Toutes ces rivalités, territoriales, diplomatiques ou même idéologiques (Le Caire accuse régulièrement Khartoum de soutenir les Frères musulmans – Omar el-Béchir est arrivé au pouvoir avec l’appui de Hassan el-Tourabi, membre de la branche soudanaise de la confrérie), attisent les tensions malgré les discours apaisants.
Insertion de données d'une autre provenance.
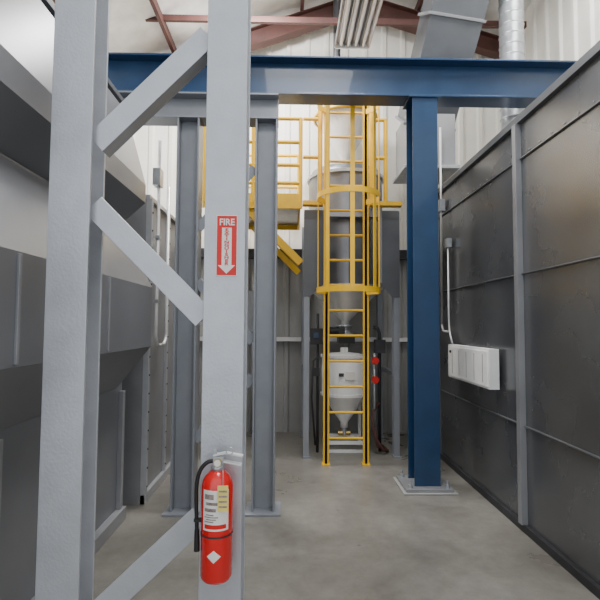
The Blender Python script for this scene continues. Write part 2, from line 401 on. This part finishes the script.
b=B();vx,vy=.72,6.34
b.lathe((vx,vy,0),[(.0,1.31),(.05,1.31),(.05,1.25),(.20,1.235),(.295,1.20),(.295,.70)],M_WHITE,40)
b.lathe((vx,vy,0),[(.295,.70),(.05,.34),(.05,.27),(0,.27)],M_WHITE,40)
for z in (1.20,.71): b.lathe((vx,vy,0),[(.295,z-.018),(.312,z-.018),(.312,z+.018),(.295,z+.018)],M_WHITE,40,smooth=False)
for sx_ in (-1,1):
    for sy in (-1,1):
        b.bar((vx+sx_*.23,vy+sy*.20,0),(vx+sx_*.23,vy+sy*.20,.80),(1,0,0),.035,.035,M_WHITE)
for sy in (-1,1): b.box((vx-.23,vy+sy*.20-.02,.10),(vx+.23,vy+sy*.20+.02,.14),M_WHITE)
b.box((vx-.25,vy-.225,.0),(vx+.25,vy-.18,.03),M_WHITE)
b.box((vx-.02,vy-.315,.92),(vx+.10,vy-.285,1.02),M_LABEL);b.box((vx-.10,vy-.31,.96),(vx-.04,vy-.28,1.0),M_DARK)
b.cyl((vx,vy,.18),(vx,vy,.27),.035,M_GALV);b.cyl((vx-.08,vy,.20),(vx+.08,vy,.20),.03,M_BRASS)
b.done('pressure_vessel')
b=B()
b.tube([(1.16,6.2,0.0),(1.16,6.2,1.5),(1.14,6.2,1.56),(1.08,6.2,1.58)],.022,M_DARK)
b.tube([(1.08,6.12,.3),(1.08,6.12,1.25)],.016,M_GALV)
for z in (.92,1.16):
    b.cyl((1.08,6.08,z),(1.08,6.04,z),.045,M_SRED);b.cyl((1.08,6.12,z-.04),(1.08,6.12,z+.04),.035,M_BRASS)
b.tube([(1.08,6.12,.3),(1.10,6.08,.16),(1.17,6.0,.06),(1.24,6.1,.03),(1.22,6.35,.03)],.022,M_RUST)
b.tube([(1.16,6.2,.62),(1.06,6.1,.52),(1.05,6.05,.3),(1.10,5.98,.1),(1.2,6.2,.06)],.016,M_RUST)
b.box((1.09,6.10,1.25),(1.22,6.22,1.42),M_DARK)
b.done('valve_piping')
b=B()
b.tube([(.36,6.15,.0),(.36,6.15,1.75)],.018,M_DARK)
b.tube([(.36,6.15,1.2),(.30,6.1,1.15),(.28,6.08,.7),(.33,6.1,.1)],.013,M_DARK)
b.box((.26,6.05,1.36),(.42,6.14,1.56),M_DARK);b.box((.30,6.03,1.44),(.37,6.05,1.51),M_BLUE)
b.box((.29,6.08,.96),(.38,6.14,1.06),M_DARK)
b.done('air_regulator_piping')

# ---------------------------------------------------------------- platform + railings
b=B()
PZ=3.06;py0,py1=5.68,6.95;pxr=.115
b.box((-1.05,py0,PZ),(.10,py1,PZ+.03),M_GALV)
b.box((-1.05,py0-.02,PZ-.07),(.14,py0,PZ+.11),M_YEL)
b.box((-1.05,py1,PZ-.07),(.14,py1+.02,PZ+.11),M_YEL)
b.box((.10,py0,PZ-.07),(.12,py1,PZ),M_YEL)
def rail(p,q,r=.02): b.cyl(p,q,r,M_YEL,seg=12)
for y in (py0,py1):
    for x in (-1.03,-.45,pxr): rail((x,y,PZ),(x,y,4.10),.026)
    for z in ((4.09,3.80,3.52,3.30) if y==py0 else (4.09,3.62)): rail((-1.03,y,z),(pxr,y,z),.024)
for z in (4.09,3.62): rail((-1.03,py0,z),(-1.03,py1,z),.02)
b.bar((-.55,py0+.05,3.02),(.125,5.86,2.36),(0,0,1),.09,.06,M_YEL)
b.bar((-.55,py1-.05,3.02),(.125,6.95,2.36),(0,0,1),.08,.06,M_YEL)
b.done('access_platform')
b=B()
b.box((.145,py0-.02,PZ-.02),(.39,py0+.10,PZ+.03),M_YEL)
b.box((.95,py0-.02,PZ-.02),(1.34,py0+.10,PZ+.03),M_YEL)
for z in (4.09,3.62): rail((.145,py0,z),(.35,py0,z),.022)
rail((.35,py0,PZ),(.35,py0,4.45),.030)
rail((.975,py0,PZ),(.975,py0,4.45),.030)
for z in (4.09,3.62): rail((.975,py0,z),(1.14,py0,z),.022)
rail((1.14,py0,PZ),(1.14,py0,4.10),.024)
b.done('guard_railing')

b=B()
lx0,lx1,ly=.425,.885,5.60
for x in (lx0,lx1):
    b.box((x-.014,ly-.035,.02),(x+.014,ly+.035,4.42),M_YEL)
    b.box((x-.034,ly-.035,.02),(x+.034,ly-.012,4.42),M_YEL)
    b.box((x-.045,ly-.06,0),(x+.045,ly+.06,.02),M_YEL)
z=.30
while z<4.4:
    b.cyl((lx0,ly,z),(lx1,ly,z),.015,M_YEL,seg=10);z+=.295
cxm=(lx0+lx1)/2;rc=.35;cyc=ly-.255
def hoop(z,r=rc,h=.055):
    pts=[(lx0,ly-.03),(cxm-r,cyc+.10)]
    for k in range(25):
        t=math.radians(180+180*k/24);pts.append((cxm+r*math.cos(t),cyc+r*math.sin(t)*.98))
    pts+=[(cxm+r,cyc+.10),(lx1,ly-.03)]
    for (xa,ya),(xb,yb) in zip(pts,pts[1:]):
        b.bar((xa,ya,z),(xb,yb,z),(0,0,1),h,.008,M_YEL)
for z,h in ((1.99,.06),(3.05,.06),(4.14,.06)): hoop(z,rc,h)
for ang in (180,222,270,318,360):
    t=math.radians(ang);x=cxm+(rc-.006)*math.cos(t);y=cyc+(rc*.98-.006)*math.sin(t)
    tx=V((-math.sin(t),math.cos(t),0));b.bar((x,y,1.97),(x,y,4.17),tx,.048,.008,M_YEL)
b.done('caged_ladder')

# ---------------------------------------------------------------- overhead things
b=B()
fx=.78
b.box((fx-.21,4.8,5.27),(fx+.21,6.05,5.35),M_GREYL)
b.prism([(fx-.23,5.20),(fx-.19,5.27),(fx+.19,5.27),(fx+.23,5.20),(fx+.22,5.20),(fx+.18,5.26),(fx-.18,5.26),(fx-.22,5.20)],4.8,6.05,M_REFL)
b.box((fx-.18,4.82,5.255),(fx+.18,6.03,5.265),M_REFL)
b.box((fx-.21,6.035,5.19),(fx+.21,6.05,5.27),M_WHITE)
for k in range(4):
    x=fx-.145+k*.097;b.cyl((x,4.85,5.232),(x,6.03,5.232),.020,M_TUBE,seg=12)
    if k<3: b.prism([(x+.034,5.255),(x+.049,5.205),(x+.063,5.255)],4.82,6.03,M_GREY)
for y in (5.0,5.9):
    for x in (fx-.16,fx+.16): b.cyl((x,y,5.35),(x,y,roofz(x)),.005,M_DARK,seg=6)
b.done('fluorescent_light_fixture')
b=B()
pa=V((1.72,6.05,4.20));pb=V((1.98,4.95,6.00));ax_=(pb-pa).normalized()
b.bar(pa,pb,(1,0,0),.62,.50,M_DUCT)
for t in (.0,.28,.56,.84):
    c=pa+(pb-pa)*t; b.bar(c,c+ax_*.03,(1,0,0),.67,.55,M_GREYL)
b.box((1.42,5.75,3.55),(2.02,6.35,4.22),M_GREYL)
b.box((1.38,5.71,3.52),(2.06,6.39,3.56),M_GALV)
b.done('rectangular_air_duct',bevel=.003)
b=B()
z=3.32
b.lathe((2.50,5.25,0),[(.17,3.30),(.17,3.36),(.13,3.36),(.13,6.25)],M_GALV,28)
while z<6.2: b.lathe((2.50,5.25,0),[(.13,z),(.137,z+.01),(.13,z+.02)],M_GALV,28);z+=.12
b.done('spiral_exhaust_duct')
b=B()
for x in (-.75,-.55): b.tube([(x,BY-.1,0),(x,BY-.1,2.4)],.02,M_GALV)
b.box((-.85,BY-.25,1.5),(-.45,BY-.13,2.1),M_GREYL)
b.done('electrical_cabinet')

# ---------------------------------------------------------------- lights
w=bpy.data.worlds.new('sky');scene.world=w;w.use_nodes=True
bg=w.node_tree.nodes['Background'];bg.inputs[0].default_value=(0.89,0.945,1.0,1);bg.inputs[1].default_value=1.45
def area(name,loc,rot,sx,sy,pw,col=(1,.99,.975)):
    l=bpy.data.lights.new(name,'AREA');l.shape='RECTANGLE';l.size=sx;l.size_y=sy;l.energy=pw;l.color=col
    o=bpy.data.objects.new(name,l);scene.collection.objects.link(o);o.location=loc;o.rotation_euler=rot
area('overhead_fill',(.3,1.2,5.9),(0,0,0),1.5,1.5,120)  # added fill light over the aisle, no fixture hangs here
area('overhead_fill.001',(-.6,5.6,5.7),(math.radians(25),0,0),.8,.5,190)  # added fill to brighten the upper back wall, not a real lamp
area('overhead_fill.002',(2.7,4.0,5.9),(0,0,0),.6,1.5,60)  # added fill above the right enclosure, without a fixture
area('overhead_fill.003',(-2.6,4.6,5.2),(0,0,0),.6,1.8,45)  # added weak fill above the left housing, without a fixture
area('overhead_fill.004',(.6,3.7,6.3),(math.radians(12),0,0),1.0,.8,160)  # added fill towards the ladder and hopper, not a lamp of the hall

# ---------------------------------------------------------------- camera
cam=bpy.data.cameras.new('camera');co=bpy.data.objects.new('camera',cam);scene.collection.objects.link(co)
cam.sensor_width=36;cam.lens=28.8;cam.clip_start=.05
yaw=math.radians(1.2);pit=math.radians(3.0);roll=math.radians(.35)
R_=Matrix.Rotation(-yaw,4,'Z')@Matrix.Rotation(math.pi/2+pit,4,'X')@Matrix.Rotation(roll,4,'Z')
co.matrix_world=Matrix.Translation((0,0,1.6))@R_
scene.camera=co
Le président Sissi a affirmé refuser d’aller en guerre contre ses « frères » soudanais. Même son de cloche pour le Premier ministre éthiopien Hailemariam Desalegn, lequel estime que des solutions satisfaisantes pour tous existent. Pour certains observateurs, il s’agit pour l’Égypte comme pour le Soudan de détourner l’attention de leurs peuples respectifs des problèmes domestiques. Des manifestations agitent Khartoum et d’autres villes soudanaises depuis plusieurs semaines, pour protester contre la hausse des prix du pain. Le gouvernement a répondu en saisissant les journaux d’opposition et en réprimant les rassemblements. De son côté, Abdel Fattah al-Sissi brigue un second mandat, en mettant ses concurrents sur la touche un par un, dans un climat sécuritaire et socio-économique délétère. Une guerre se révélerait sans doute trop coûteuse pour les deux pays, à l’économie déjà exsangue.